The part of the total cost attributed to capital costs shall be due and payable at the same time and in the same manner as general Village taxes and shall be included therein. The part of the total cost attributed to operation and maintenance shall be due and payable at the same time and in the same manner as general Village taxes and shall be included therein.
B. 
Sanitary sewer rents attributed to capital costs and not paid when due, plus penalties and interest, shall become a lien on the real property to which the unpaid rents were charged and shall be added to the next succeeding county property tax bill. Sanitary sewer rents attributed to operation and maintenance costs and not paid when due, plus penalties and interest, shall become a lien on the real property to which the unpaid rents were charged and shall be added to the next succeeding county property tax bill.
C. 
Interest and penalties on the part of the sanitary sewer rent attributed to capital costs shall be levied in the same manner as interest and penalties on the Village taxes. Interest and penalties on the part of the sanitary sewer rent attributed to operation and maintenance costs shall be levied in the same manner as interest and penalties on the Village taxes.
D. 
The Board of Trustees may direct that an action be brought in any court of competent jurisdiction for the collection of sanitary sewer rents, penalties and interest.

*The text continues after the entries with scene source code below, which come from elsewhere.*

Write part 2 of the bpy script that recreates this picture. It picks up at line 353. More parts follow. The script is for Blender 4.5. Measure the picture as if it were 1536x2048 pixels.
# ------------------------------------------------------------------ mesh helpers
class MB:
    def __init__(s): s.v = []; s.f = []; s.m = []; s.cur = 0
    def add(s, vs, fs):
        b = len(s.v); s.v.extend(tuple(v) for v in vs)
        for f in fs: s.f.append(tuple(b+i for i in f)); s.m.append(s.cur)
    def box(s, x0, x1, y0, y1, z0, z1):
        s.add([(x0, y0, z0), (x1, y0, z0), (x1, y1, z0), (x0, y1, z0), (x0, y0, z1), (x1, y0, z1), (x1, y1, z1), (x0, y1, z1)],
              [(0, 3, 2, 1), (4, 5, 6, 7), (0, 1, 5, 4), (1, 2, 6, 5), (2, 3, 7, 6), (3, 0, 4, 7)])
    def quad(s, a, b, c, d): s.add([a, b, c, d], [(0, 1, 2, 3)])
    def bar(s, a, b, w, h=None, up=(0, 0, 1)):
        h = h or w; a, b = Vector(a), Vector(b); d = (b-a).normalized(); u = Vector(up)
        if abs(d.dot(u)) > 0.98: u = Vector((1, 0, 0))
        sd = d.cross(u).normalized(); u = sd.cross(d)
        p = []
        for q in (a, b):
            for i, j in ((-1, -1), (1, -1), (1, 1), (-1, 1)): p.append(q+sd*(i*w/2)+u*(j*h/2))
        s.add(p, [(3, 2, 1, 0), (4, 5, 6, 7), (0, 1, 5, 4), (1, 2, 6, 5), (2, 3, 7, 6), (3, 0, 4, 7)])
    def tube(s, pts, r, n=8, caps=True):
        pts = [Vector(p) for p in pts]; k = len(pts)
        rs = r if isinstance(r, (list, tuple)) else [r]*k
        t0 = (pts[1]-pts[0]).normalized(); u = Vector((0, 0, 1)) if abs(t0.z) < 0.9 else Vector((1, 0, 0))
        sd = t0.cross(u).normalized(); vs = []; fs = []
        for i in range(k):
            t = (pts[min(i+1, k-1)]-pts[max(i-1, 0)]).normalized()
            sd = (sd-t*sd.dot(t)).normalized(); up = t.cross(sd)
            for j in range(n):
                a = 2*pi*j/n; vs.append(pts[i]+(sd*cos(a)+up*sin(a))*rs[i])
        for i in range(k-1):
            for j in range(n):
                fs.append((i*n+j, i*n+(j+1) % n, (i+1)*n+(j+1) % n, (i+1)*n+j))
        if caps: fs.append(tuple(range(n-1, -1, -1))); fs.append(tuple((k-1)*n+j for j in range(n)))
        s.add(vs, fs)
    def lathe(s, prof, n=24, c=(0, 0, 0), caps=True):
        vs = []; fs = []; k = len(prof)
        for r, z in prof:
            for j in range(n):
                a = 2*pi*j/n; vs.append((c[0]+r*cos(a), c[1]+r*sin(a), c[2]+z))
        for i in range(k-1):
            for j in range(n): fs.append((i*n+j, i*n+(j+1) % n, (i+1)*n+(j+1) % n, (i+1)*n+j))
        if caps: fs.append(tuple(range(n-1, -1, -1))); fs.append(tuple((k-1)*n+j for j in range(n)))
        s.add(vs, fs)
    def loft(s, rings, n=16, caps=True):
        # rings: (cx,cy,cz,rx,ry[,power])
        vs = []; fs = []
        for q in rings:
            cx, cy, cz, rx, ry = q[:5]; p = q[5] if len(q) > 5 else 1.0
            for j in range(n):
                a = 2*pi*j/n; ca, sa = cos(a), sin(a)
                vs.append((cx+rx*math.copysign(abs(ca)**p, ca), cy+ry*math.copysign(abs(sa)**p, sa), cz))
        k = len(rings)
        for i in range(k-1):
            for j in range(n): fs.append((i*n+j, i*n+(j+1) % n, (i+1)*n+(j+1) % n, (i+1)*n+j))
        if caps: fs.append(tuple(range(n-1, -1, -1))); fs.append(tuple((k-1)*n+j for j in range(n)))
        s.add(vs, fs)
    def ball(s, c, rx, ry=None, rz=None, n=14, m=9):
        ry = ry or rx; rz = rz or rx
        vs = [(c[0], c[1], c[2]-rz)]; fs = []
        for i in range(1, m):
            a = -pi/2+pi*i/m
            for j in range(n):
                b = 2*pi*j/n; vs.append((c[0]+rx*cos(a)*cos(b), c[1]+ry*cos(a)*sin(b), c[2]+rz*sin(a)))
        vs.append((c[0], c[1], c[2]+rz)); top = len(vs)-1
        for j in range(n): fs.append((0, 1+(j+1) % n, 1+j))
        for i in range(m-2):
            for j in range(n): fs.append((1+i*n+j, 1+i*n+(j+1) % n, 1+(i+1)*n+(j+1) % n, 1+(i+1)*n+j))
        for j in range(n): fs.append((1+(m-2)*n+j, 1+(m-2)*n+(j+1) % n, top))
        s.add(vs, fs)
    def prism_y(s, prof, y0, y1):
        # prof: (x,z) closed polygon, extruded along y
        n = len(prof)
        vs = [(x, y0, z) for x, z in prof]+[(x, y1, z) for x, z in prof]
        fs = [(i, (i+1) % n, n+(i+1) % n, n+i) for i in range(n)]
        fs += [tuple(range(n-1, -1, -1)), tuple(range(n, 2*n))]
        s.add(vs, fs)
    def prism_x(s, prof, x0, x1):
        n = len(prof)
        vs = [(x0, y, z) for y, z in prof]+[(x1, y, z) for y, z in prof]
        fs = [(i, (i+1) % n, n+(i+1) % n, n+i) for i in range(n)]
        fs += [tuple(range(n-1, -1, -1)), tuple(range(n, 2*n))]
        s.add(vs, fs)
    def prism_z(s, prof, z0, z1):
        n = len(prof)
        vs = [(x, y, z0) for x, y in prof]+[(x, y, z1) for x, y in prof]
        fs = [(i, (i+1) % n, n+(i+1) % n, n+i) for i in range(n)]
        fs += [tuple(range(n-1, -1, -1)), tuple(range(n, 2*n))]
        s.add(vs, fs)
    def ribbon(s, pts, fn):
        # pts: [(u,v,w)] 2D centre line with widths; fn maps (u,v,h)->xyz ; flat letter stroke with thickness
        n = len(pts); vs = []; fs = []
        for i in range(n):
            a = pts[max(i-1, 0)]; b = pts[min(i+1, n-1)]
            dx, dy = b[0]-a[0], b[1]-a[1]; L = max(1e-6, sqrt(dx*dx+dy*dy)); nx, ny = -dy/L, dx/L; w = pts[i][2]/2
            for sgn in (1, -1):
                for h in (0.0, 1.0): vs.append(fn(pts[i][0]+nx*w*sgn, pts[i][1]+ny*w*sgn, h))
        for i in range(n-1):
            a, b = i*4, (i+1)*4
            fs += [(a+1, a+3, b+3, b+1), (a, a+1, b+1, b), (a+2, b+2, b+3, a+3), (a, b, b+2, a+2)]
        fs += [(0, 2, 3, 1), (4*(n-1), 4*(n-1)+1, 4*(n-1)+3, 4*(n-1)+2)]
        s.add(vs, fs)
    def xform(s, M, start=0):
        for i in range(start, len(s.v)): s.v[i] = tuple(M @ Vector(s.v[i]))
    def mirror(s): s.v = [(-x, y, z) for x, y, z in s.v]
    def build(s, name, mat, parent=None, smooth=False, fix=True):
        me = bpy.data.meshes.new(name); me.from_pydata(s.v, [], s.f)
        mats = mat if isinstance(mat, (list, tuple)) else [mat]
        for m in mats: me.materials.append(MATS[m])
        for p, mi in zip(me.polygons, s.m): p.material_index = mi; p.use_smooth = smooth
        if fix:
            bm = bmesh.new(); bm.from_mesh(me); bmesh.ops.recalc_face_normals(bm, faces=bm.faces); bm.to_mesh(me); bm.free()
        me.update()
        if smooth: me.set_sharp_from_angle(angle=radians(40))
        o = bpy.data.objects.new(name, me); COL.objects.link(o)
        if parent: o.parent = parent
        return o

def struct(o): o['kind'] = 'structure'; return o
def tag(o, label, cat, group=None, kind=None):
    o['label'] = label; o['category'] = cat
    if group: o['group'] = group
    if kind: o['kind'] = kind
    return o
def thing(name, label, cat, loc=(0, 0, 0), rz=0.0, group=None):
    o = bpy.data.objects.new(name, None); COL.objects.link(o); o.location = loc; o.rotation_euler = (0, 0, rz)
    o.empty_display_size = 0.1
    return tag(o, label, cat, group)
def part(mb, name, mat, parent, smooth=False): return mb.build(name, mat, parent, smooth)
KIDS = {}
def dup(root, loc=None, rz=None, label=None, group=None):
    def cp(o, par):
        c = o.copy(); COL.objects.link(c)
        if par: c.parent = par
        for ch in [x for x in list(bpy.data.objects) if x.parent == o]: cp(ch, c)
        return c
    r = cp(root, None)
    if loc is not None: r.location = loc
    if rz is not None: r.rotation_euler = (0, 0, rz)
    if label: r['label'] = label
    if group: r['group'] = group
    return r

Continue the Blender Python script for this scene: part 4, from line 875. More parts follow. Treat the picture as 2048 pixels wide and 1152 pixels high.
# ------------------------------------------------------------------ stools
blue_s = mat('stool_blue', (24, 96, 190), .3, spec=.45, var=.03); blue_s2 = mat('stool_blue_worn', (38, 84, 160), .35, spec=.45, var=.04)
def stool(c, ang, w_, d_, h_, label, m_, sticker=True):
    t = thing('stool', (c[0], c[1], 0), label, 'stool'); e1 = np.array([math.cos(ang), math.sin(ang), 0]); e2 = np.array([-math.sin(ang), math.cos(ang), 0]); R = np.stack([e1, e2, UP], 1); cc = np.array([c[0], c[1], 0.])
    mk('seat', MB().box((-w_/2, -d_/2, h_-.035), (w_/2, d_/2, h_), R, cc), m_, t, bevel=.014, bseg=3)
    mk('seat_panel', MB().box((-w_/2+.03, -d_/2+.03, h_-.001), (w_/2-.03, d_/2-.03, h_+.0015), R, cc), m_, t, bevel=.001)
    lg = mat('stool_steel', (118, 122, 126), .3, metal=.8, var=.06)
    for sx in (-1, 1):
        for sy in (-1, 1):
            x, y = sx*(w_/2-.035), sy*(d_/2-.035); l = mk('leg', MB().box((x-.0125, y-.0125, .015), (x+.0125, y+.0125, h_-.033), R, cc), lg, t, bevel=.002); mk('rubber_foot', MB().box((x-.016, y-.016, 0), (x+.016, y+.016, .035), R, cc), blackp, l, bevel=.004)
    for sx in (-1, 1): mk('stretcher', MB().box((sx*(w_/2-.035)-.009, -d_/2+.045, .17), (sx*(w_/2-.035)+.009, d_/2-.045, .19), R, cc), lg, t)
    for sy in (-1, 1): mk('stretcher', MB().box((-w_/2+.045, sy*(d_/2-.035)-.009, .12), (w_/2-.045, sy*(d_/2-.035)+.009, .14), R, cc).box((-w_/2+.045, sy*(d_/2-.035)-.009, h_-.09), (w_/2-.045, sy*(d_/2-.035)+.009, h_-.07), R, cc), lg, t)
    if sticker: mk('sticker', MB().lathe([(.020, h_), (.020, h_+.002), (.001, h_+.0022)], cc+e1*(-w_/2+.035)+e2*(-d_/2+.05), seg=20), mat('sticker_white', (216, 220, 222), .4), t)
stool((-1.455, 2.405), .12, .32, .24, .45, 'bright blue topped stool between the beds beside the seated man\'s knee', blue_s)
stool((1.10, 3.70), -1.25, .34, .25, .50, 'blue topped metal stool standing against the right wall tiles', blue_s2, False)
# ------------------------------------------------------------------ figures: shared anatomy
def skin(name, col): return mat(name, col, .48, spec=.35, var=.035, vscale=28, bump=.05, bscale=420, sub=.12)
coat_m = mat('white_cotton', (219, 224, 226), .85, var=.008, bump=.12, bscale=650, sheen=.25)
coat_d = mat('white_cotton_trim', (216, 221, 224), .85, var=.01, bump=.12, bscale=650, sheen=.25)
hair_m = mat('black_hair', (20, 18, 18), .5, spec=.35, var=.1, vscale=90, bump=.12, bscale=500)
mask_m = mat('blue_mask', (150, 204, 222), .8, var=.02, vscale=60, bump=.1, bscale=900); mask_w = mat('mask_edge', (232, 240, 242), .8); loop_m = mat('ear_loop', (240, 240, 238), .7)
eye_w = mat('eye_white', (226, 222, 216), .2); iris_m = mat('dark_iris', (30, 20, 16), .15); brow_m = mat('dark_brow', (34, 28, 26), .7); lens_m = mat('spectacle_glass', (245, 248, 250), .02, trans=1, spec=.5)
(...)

In the case of any possible preexisting agreements which address the reservation of capacity in the local treatment plant or the charges to be collected by the Village in providing wastewater treatment services, transporting services or reserving capacity, the system outlined herein for the establishment and collection of sanitary sewer rents shall take precedence over any terms or conditions of agreements or contracts between the grantee and users, including users, special districts, other municipalities, federal agencies or installations, which are inconsistent with the requirements of Section 204(b)(1)(A) of the Clean Water Act of 1977 and the rules and regulations contained in 40 CFR Part 35, Subpart E (Grants for Construction of Treatment Works, Clean Water Act).